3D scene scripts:
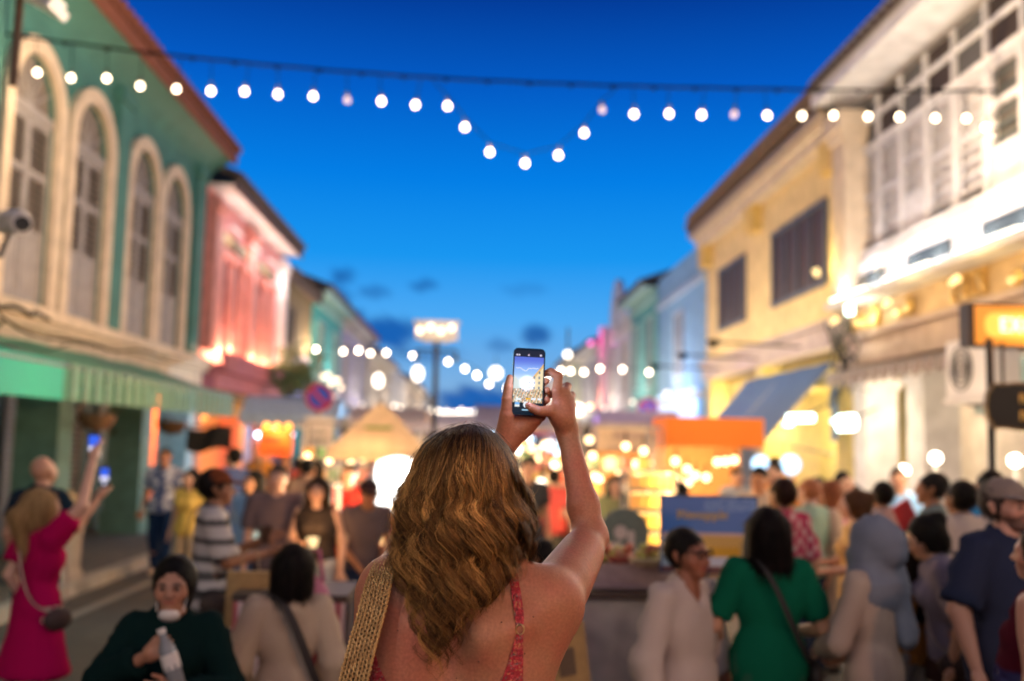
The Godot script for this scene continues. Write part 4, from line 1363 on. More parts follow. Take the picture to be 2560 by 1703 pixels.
# ---------------------------------------------------------------- the market
func cart(called: String, label: String, at: Vector3, w: float, d: float, body: Material, top: Material, counter := 0.9) -> Node3D:
	var t := thing(called, label, "food cart", at)
	var m := MB.new()
	m.box(Vector3(0, counter * 0.5 + 0.06, 0), Vector3(w, counter - 0.16, d))
	put("cart_body", m, body, t)
	m = MB.new()
	m.rbox(Vector3(0, 0, 0), Vector3(w + 0.08, d + 0.08, 0.035), 0.03, Basis(Vector3.RIGHT, PI / 2))
	var ct := put("counter_top", m, top, t)
	ct.position = Vector3(0, counter, 0)
	for k in 4:
		m = MB.new()
		m.rod(Vector3(-0.03, 0.1, 0), Vector3(0.03, 0.1, 0), 0.1, 0.1, 14)
		var wh := put("wheel", m, flat("rubber", lin(0.02, 0.02, 0.02), 0.8), t)
		wh.position = Vector3((w * 0.5 - 0.1) * (1 if k % 2 else -1), 0, (d * 0.5 - 0.12) * (1 if k < 2 else -1))
	return t

func posts(t: Node3D, w: float, d: float, y0: float, y1: float) -> void:
	for k in 4:
		var m := MB.new()
		m.rod(Vector3((w * 0.5 - 0.03) * (1 if k % 2 else -1), y0, (d * 0.5 - 0.03) * (1 if k < 2 else -1)), Vector3((w * 0.5 - 0.03) * (1 if k % 2 else -1), y1, (d * 0.5 - 0.03) * (1 if k < 2 else -1)), 0.018)
		put("post", m, flat("steel", lin(0.25, 0.25, 0.26), 0.5, 0.6), t)

func bulbs_in(t: Node3D, spots: Array, r: float, c: Color, e: float, light_e: float, key: String) -> void:
	for s in spots:
		var m := MB.new()
		m.ball(s, Vector3.ONE * r, 12, 8)
		var bb := put("bulb", m, glow(key, c, e), t)
		m = MB.new()
		m.rod(s + Vector3(0, r * 0.9, 0), s + Vector3(0, r + 0.12, 0), 0.012)
		put("socket", m, wire_mat(), bb)
		if light_e > 0.0:
			lamp(t, s, c.lerp(Color(1, 0.75, 0.45), 0.4), light_e, r)

func goods(t: Node3D, n: int, w: float, d: float, y: float, cols: Array, key: String) -> void:
	# heaped dishes and packets on a counter
	for k in n:
		var m := MB.new()
		var x := (k + 0.5) / n * w - w * 0.5
		m.col = cols[k % cols.size()]
		m.lathe(PackedVector2Array([Vector2(0.05, 0), Vector2(0.1, 0.03), Vector2(0.11, 0.05), Vector2(0.09, 0.045), Vector2(0.0, 0.04)]), Vector3(x, y, rng.randf_range(-0.1, 0.1)), 12)
		for j in 14:
			var o := Vector3(rng.randf_range(-0.06, 0.06), 0.05 + rng.randf() * 0.05, rng.randf_range(-0.06, 0.06))
			m.col = cols[(k + j) % cols.size()].lerp(Color(0.6, 0.3, 0.1), rng.randf() * 0.4)
			m.ball(Vector3(x, y, 0) + o, Vector3.ONE * rng.randf_range(0.018, 0.034), 6, 4)
		put("dish_of_food", m, tinted(key, 0.5), t)

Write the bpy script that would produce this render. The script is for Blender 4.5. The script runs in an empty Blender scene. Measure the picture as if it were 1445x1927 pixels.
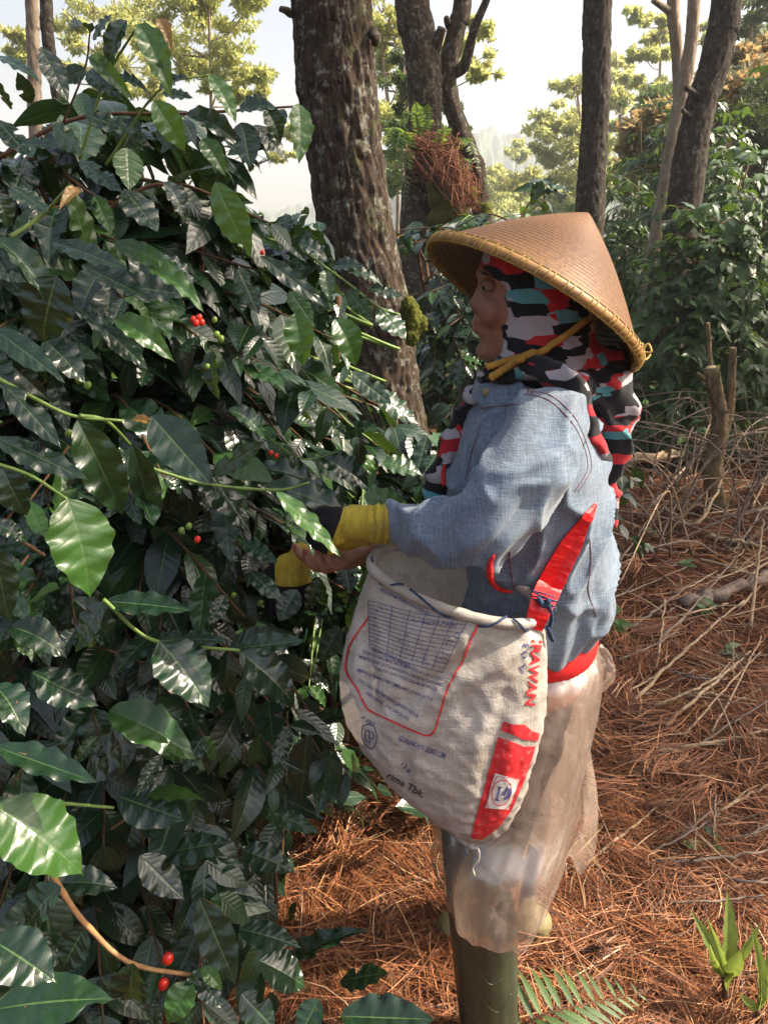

_SHORT EXERCISE_
Reproduce each line exactly as it appears, omitting the pictures.

_WRITTEN SOLUTION_
The Godot script for this scene continues. Write part 4, from line 1363 on. More parts follow. Take the picture to be 2560 by 1703 pixels.
# ---------------------------------------------------------------- the market
func cart(called: String, label: String, at: Vector3, w: float, d: float, body: Material, top: Material, counter := 0.9) -> Node3D:
	var t := thing(called, label, "food cart", at)
	var m := MB.new()
	m.box(Vector3(0, counter * 0.5 + 0.06, 0), Vector3(w, counter - 0.16, d))
	put("cart_body", m, body, t)
	m = MB.new()
	m.rbox(Vector3(0, 0, 0), Vector3(w + 0.08, d + 0.08, 0.035), 0.03, Basis(Vector3.RIGHT, PI / 2))
	var ct := put("counter_top", m, top, t)
	ct.position = Vector3(0, counter, 0)
	for k in 4:
		m = MB.new()
		m.rod(Vector3(-0.03, 0.1, 0), Vector3(0.03, 0.1, 0), 0.1, 0.1, 14)
		var wh := put("wheel", m, flat("rubber", lin(0.02, 0.02, 0.02), 0.8), t)
		wh.position = Vector3((w * 0.5 - 0.1) * (1 if k % 2 else -1), 0, (d * 0.5 - 0.12) * (1 if k < 2 else -1))
	return t

func posts(t: Node3D, w: float, d: float, y0: float, y1: float) -> void:
	for k in 4:
		var m := MB.new()
		m.rod(Vector3((w * 0.5 - 0.03) * (1 if k % 2 else -1), y0, (d * 0.5 - 0.03) * (1 if k < 2 else -1)), Vector3((w * 0.5 - 0.03) * (1 if k % 2 else -1), y1, (d * 0.5 - 0.03) * (1 if k < 2 else -1)), 0.018)
		put("post", m, flat("steel", lin(0.25, 0.25, 0.26), 0.5, 0.6), t)

func bulbs_in(t: Node3D, spots: Array, r: float, c: Color, e: float, light_e: float, key: String) -> void:
	for s in spots:
		var m := MB.new()
		m.ball(s, Vector3.ONE * r, 12, 8)
		var bb := put("bulb", m, glow(key, c, e), t)
		m = MB.new()
		m.rod(s + Vector3(0, r * 0.9, 0), s + Vector3(0, r + 0.12, 0), 0.012)
		put("socket", m, wire_mat(), bb)
		if light_e > 0.0:
			lamp(t, s, c.lerp(Color(1, 0.75, 0.45), 0.4), light_e, r)

func goods(t: Node3D, n: int, w: float, d: float, y: float, cols: Array, key: String) -> void:
	# heaped dishes and packets on a counter
	for k in n:
		var m := MB.new()
		var x := (k + 0.5) / n * w - w * 0.5
		m.col = cols[k % cols.size()]
		m.lathe(PackedVector2Array([Vector2(0.05, 0), Vector2(0.1, 0.03), Vector2(0.11, 0.05), Vector2(0.09, 0.045), Vector2(0.0, 0.04)]), Vector3(x, y, rng.randf_range(-0.1, 0.1)), 12)
		for j in 14:
			var o := Vector3(rng.randf_range(-0.06, 0.06), 0.05 + rng.randf() * 0.05, rng.randf_range(-0.06, 0.06))
			m.col = cols[(k + j) % cols.size()].lerp(Color(0.6, 0.3, 0.1), rng.randf() * 0.4)
			m.ball(Vector3(x, y, 0) + o, Vector3.ONE * rng.randf_range(0.018, 0.034), 6, 4)
		put("dish_of_food", m, tinted(key, 0.5), t)

Write the bpy script that would produce this render. The script is for Blender 4.5. The script runs in an empty Blender scene. Measure the picture as if it were 1445x1927 pixels.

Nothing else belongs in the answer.